Problem details
Go through the listing and copy each line with the string "script".

***** Information supplied

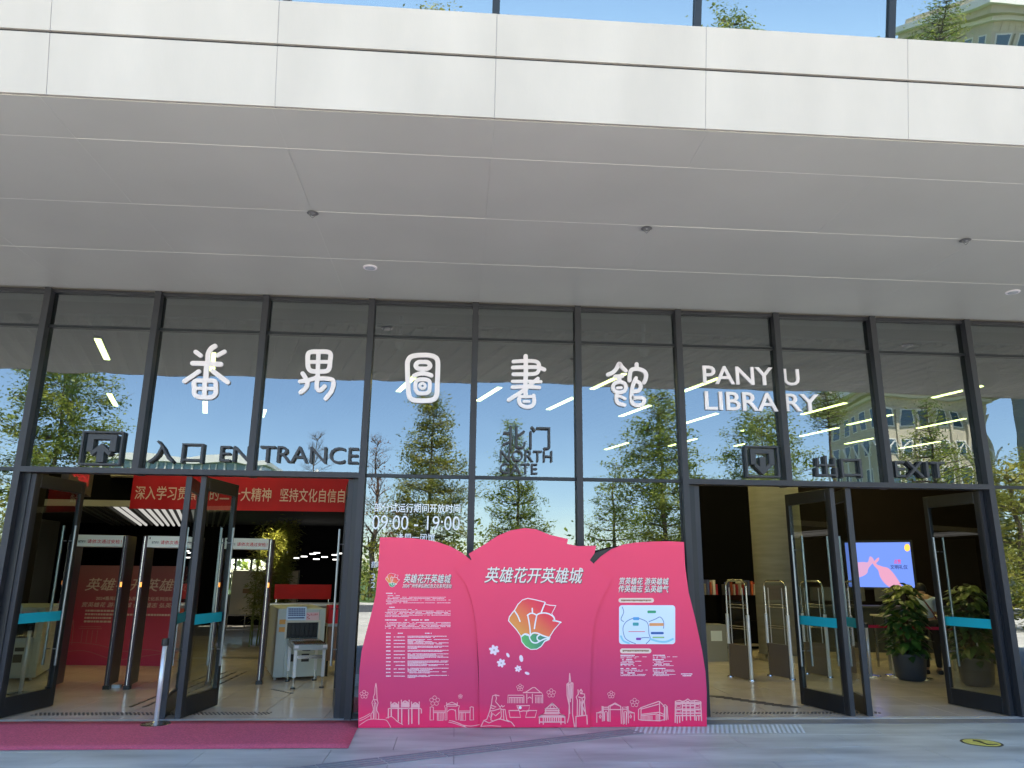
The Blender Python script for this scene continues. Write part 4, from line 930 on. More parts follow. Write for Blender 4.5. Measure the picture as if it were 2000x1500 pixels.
# hanging banner
YBn = 4.0; b0 = pxbox(262, 935, 700, 1000, YBn); zlo = (atY(275, 990, YBn).z+atY(680, 1004, YBn).z)/2
bn = thing('hanging_banner', 'long red cloth banner with pale characters hanging above the lobby entrance', 'banner', (0, 0, 0))
f = MB(); N = 60; xx0, xx1 = b0[0]-.05, b0[1]+.5
for i in range(N):
    def W_(x): return YBn+.012*math.sin(x*5)+.006*math.sin(x*13)
    x0, x1 = xx0+(xx1-xx0)*i/N, xx0+(xx1-xx0)*(i+1)/N; f.q((x0, W_(x0), zlo), (x1, W_(x1), zlo), (x1, W_(x1), zlo+.66), (x0, W_(x0), zlo+.66))
o = f.build('cloth', M_red, bn, smooth=True)
for x in (xx0+.1, (xx0+xx1)/2, xx1-.1): MB().tube([(x, YBn+.03, zlo+.6), (x, YBn+.03, ZC+.1)], .006, 5).build('cord', M_black, bn)
MB().tube([(xx0, YBn+.03, zlo+.655), (xx1, YBn+.03, zlo+.655)], .012, 6).build('rail', M_steel, bn)
def zb_(px_, py_): return atY(px_, py_, YBn).z
for tx, x0, x1 in (('深入学习贯彻党的二十大精神', 264, 530), ('坚持文化自信自强', 547, 694)):
    a_, b_ = atY(x0, 970, YBn), atY(x1, 970, YBn); lettering(tx, (a_.x, b_.x, zlo+.16, zlo+.40), YBn-.02, mat('banner_text', (.85, .62, .5), .6), 'banner_text', bn, .002, .006)
# beige bulkhead with light slot, at the left
bkh = thing('bulkhead', 'beige ceiling bulkhead with a bright light slot left of the red banner', 'bulkhead', (0, 0, 0))
ZB = 3.62
P = [atZ(x, y, ZB) for x, y in ((216, 929), (274, 929), (270, 989), (242, 985))]; P = [(p.x, p.y) for p in P]
f = MB(); n = len(P)
for z in (ZB, ZB+.25): f.v += [(x, y, z) for x, y in P]
f.f = [(0, 1, 2, 3), (7, 6, 5, 4)]+[(i, i+4, (i+1) % 4+4, (i+1) % 4) for i in range(4)]
f.build('panel', M_beige, bkh)
a_, b_ = Vector((*P[1], 0)), Vector((*P[2], 0))
MB().tube([(a_.x+.03, a_.y, ZB+.03), (b_.x+.03, b_.y, ZB+.03)], .028, 8).build('light_slot', emis('tube_warm', (1, .95, .72), .5), bkh)
# red led sign on the left wall
a_ = atZ(141, 929, 3.12); b_ = atZ(172, 953, 3.12); dl = (b_-a_)
ls = thing('led_sign', 'narrow dark box with glowing red dot lettering high inside the left doors', 'led sign', a_, math.atan2(dl.y, dl.x))
LL = dl.length
MB().box(-.3, LL+.5, .001, .10, -.12, .34).build('case', mat('led_case', (.10, .075, .065), .5), ls)
dm = MB(); nc = int(LL/.03)
for i in range(nc):
    for j in range(7):
        if rb.random() < .5: dm.box(i*.03, i*.03+.010, -.003, 0, .02+j*.03, .031+j*.03)
dm.build('led_dots', emis('led_red', (1, .02, .04), .2), ls)['kind'] = 'stuff'
# strip lights (1.2 m, turned with the ceiling grid)
strips = [(-5.29,1.41),(-7.86,5.6),(-4.95,2.5),(-6.2,6.1),(-5.18,6.75),(-9.4,5.0),(-1.87,3.65),(-1.5,7.95),(-.34,4.25),(1.13,4.9),(.05,8.5),(1.63,9.2),(1.72,3.05),(2.76,5.4),(3.3,9.8),(4.85,9.0),(3.4,3.15),(4.35,6.0),(5.95,6.7),(6.55,8.8),(6.5,4.75),(7.6,7.2),(8.0,5.7),(8.3,5.0),(9.2,8.1),(9.75,5.9),(10.95,8.6)]
strips[0] = (-6.45, 1.95); strips[23] = (8.25, 3.0)
M_tube = emis('strip_light', (1, .86, .30), 7.0)
sm_ = MB().box(-.045, .045, -.6, .6, -.012, .0).mesh('diffuser', M_tube); hm = MB().box(-.06, .06, -.62, .62, .001, .05).mesh('housing', M_ceil)
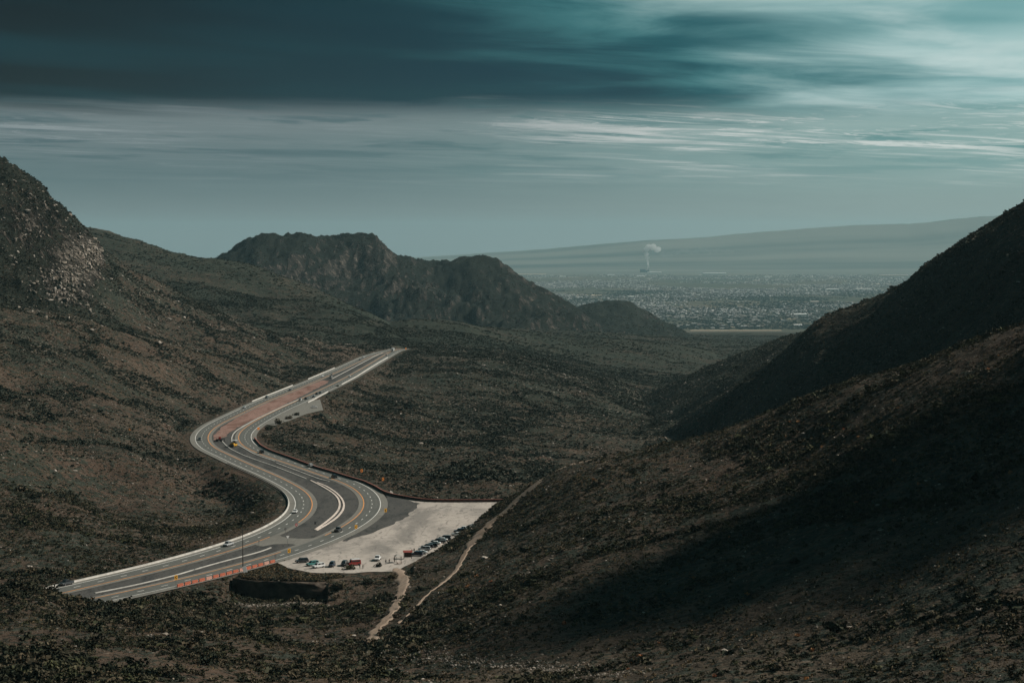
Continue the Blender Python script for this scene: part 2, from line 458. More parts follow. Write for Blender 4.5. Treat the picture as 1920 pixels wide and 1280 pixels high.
spur_ctrl = [          # greener spur beyond it
    p(1700, 600, 1900), p(1560, 625, 1900), p(1492, 640, 1920), p(1445, 655, 1950), p(1390, 672, 2000), p(1320, 698, 2050), p(1262, 724, 2100), p(1225, 745, 2120),
    z(1700, 1600, 10), z(1500, 1600, -2), p(1420, 705, 1750), p(1340, 738, 1780), p(1270, 775, 1800), z(1220, 1800, -55),
    z(1700, 2500, 0), z(1500, 2500, -45), z(1350, 2500, -70), z(1250, 2400, -80), z(1050, 2100, -110), z(600, 2000, -260), *far_low(800, -200), *far_low(5000, -300)]

LAYERS = [TPS(c) for c in (ground_ctrl, mountain_ctrl, ridge_ctrl, peak_ctrl, butte_ctrl, hill_ctrl, flank_ctrl, spur_ctrl)]
FAR_CREST = np.array([(-600, 476), (400, 488), (700, 486), (800, 482), (1000, 468), (1215, 452), (1400, 439), (1520, 430), (1600, 425), (1700, 421), (1760, 414), (1800, 410), (1840, 406),
                      (1885, 402), (1930, 401), (2050, 412), (2300, 432), (2700, 445)], float)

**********

Full output
The Blender Python script for this scene continues. Write part 4, from line 930 on. More parts follow. Write for Blender 4.5. Measure the picture as if it were 2000x1500 pixels.
Continue the Blender Python script for this scene: part 2, from line 458. More parts follow. Write for Blender 4.5. Treat the picture as 1920 pixels wide and 1280 pixels high.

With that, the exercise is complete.